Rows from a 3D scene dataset
=======

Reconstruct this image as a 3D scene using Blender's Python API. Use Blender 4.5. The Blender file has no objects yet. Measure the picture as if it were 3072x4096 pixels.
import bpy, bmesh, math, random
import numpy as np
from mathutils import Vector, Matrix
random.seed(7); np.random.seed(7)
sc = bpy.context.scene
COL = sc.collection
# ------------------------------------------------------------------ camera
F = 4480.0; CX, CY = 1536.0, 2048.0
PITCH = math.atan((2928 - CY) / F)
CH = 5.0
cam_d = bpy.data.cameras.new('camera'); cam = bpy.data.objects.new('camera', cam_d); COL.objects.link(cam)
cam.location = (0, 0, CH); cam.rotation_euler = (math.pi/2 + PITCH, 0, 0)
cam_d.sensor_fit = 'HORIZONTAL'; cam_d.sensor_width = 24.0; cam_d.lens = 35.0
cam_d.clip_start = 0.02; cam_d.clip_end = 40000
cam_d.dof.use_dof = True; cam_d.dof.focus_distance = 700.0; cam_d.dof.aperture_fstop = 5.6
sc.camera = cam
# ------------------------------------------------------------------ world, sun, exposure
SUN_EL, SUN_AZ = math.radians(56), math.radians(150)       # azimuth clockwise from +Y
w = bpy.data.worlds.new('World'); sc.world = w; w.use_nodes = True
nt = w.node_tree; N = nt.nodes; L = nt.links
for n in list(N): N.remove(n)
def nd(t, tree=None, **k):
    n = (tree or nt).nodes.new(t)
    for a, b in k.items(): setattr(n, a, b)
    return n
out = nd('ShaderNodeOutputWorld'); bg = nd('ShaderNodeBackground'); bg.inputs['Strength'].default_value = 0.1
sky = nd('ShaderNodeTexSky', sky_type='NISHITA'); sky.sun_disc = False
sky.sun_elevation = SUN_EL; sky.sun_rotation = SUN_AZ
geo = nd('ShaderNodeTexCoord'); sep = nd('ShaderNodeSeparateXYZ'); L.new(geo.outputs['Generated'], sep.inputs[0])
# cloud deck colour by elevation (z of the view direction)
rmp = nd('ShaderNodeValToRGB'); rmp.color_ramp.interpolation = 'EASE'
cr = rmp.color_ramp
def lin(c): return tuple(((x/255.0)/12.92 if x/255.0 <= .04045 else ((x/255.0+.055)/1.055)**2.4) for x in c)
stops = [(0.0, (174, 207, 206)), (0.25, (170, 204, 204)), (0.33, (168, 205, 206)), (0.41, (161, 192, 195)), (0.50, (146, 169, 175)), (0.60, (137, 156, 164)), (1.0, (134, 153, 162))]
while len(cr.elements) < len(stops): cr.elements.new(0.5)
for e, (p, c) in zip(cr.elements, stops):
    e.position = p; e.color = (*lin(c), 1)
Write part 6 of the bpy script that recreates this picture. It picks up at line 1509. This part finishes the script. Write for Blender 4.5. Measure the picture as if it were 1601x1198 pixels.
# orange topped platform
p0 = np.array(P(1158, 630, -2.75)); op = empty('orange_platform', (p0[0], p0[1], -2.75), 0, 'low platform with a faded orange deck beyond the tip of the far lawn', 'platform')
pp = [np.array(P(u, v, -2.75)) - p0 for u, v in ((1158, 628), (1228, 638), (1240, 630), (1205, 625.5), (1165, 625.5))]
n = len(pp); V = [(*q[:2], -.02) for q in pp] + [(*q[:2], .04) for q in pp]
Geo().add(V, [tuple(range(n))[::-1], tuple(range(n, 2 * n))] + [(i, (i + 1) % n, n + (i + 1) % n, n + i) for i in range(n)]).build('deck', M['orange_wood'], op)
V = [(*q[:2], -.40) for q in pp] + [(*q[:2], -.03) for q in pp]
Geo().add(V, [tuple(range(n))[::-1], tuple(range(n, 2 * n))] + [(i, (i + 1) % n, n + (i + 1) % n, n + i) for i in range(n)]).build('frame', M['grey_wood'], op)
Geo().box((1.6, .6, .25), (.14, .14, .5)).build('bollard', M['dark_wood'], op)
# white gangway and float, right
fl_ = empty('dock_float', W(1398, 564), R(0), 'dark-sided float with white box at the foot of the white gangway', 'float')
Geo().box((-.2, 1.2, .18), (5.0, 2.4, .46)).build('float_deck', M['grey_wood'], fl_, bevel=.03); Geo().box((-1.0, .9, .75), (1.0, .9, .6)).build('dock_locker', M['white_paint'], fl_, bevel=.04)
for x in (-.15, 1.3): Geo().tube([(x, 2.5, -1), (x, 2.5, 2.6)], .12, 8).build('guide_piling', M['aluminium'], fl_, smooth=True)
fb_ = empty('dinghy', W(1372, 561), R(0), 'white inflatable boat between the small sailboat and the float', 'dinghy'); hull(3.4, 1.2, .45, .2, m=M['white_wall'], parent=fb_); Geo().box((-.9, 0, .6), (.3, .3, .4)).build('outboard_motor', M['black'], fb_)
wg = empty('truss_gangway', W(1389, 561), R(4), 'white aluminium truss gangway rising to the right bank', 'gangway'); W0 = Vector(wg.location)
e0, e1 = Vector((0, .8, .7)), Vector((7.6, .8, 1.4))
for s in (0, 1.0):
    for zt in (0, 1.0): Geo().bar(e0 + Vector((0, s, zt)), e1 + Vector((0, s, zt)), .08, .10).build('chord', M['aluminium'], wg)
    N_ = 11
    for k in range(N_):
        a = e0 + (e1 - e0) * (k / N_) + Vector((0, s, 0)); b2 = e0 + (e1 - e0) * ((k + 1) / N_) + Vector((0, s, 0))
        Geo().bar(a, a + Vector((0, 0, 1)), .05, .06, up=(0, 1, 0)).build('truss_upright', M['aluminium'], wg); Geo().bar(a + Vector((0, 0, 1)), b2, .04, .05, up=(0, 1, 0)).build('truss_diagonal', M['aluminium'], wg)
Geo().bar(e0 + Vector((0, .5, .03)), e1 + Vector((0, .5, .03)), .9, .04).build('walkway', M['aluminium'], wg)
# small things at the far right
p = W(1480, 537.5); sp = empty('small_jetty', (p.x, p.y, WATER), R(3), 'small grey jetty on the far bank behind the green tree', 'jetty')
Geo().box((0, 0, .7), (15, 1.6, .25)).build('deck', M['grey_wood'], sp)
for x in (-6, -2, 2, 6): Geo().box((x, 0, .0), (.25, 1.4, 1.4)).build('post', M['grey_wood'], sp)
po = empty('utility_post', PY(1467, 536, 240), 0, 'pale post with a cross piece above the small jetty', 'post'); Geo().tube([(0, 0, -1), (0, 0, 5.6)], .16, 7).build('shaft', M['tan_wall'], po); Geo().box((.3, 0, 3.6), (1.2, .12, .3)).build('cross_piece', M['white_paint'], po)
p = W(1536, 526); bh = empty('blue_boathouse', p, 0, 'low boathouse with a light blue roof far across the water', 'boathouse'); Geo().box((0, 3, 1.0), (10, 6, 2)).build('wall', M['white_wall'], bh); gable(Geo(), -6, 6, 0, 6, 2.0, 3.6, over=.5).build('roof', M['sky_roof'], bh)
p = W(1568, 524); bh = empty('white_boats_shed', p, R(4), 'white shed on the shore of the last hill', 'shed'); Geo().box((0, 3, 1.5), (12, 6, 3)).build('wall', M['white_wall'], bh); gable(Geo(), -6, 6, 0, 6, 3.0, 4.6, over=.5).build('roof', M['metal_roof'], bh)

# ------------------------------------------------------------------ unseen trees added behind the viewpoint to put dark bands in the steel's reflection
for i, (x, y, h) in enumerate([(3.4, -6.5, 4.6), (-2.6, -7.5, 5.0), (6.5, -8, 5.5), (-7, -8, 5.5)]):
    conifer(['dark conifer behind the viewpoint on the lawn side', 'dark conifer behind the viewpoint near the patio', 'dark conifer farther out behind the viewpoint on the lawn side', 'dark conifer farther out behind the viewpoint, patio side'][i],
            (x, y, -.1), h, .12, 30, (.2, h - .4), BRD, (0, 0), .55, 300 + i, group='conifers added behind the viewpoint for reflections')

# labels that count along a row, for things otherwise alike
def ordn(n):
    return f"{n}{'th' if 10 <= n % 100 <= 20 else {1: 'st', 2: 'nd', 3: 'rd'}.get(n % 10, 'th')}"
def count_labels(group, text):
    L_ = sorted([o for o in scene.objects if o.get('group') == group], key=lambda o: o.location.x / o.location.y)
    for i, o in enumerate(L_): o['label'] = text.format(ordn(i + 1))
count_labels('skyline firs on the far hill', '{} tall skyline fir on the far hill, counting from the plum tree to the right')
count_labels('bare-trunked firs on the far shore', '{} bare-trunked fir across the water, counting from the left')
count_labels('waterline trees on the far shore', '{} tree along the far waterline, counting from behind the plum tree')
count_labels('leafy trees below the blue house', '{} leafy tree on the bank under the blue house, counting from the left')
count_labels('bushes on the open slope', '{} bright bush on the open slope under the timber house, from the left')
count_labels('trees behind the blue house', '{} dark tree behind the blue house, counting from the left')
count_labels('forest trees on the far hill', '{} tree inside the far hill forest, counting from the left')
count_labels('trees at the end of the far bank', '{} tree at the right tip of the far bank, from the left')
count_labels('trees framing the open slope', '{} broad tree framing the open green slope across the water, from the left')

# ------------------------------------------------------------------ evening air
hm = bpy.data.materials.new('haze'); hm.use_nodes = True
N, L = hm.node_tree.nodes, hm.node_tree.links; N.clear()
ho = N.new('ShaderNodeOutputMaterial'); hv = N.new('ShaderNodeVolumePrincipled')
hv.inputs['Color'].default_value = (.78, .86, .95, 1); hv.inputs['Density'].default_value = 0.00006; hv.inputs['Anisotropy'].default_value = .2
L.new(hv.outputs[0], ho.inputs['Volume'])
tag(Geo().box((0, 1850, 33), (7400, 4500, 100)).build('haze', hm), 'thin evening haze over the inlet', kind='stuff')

=======

Return every line holding the word "this" from the records.

The solution ▸
Reconstruct this image as a 3D scene using Blender's Python API. Use Blender 4.5. The Blender file has no objects yet. Measure the picture as if it were 3072x4096 pixels.
Write part 6 of the bpy script that recreates this picture. It picks up at line 1509. This part finishes the script. Write for Blender 4.5. Measure the picture as if it were 1601x1198 pixels.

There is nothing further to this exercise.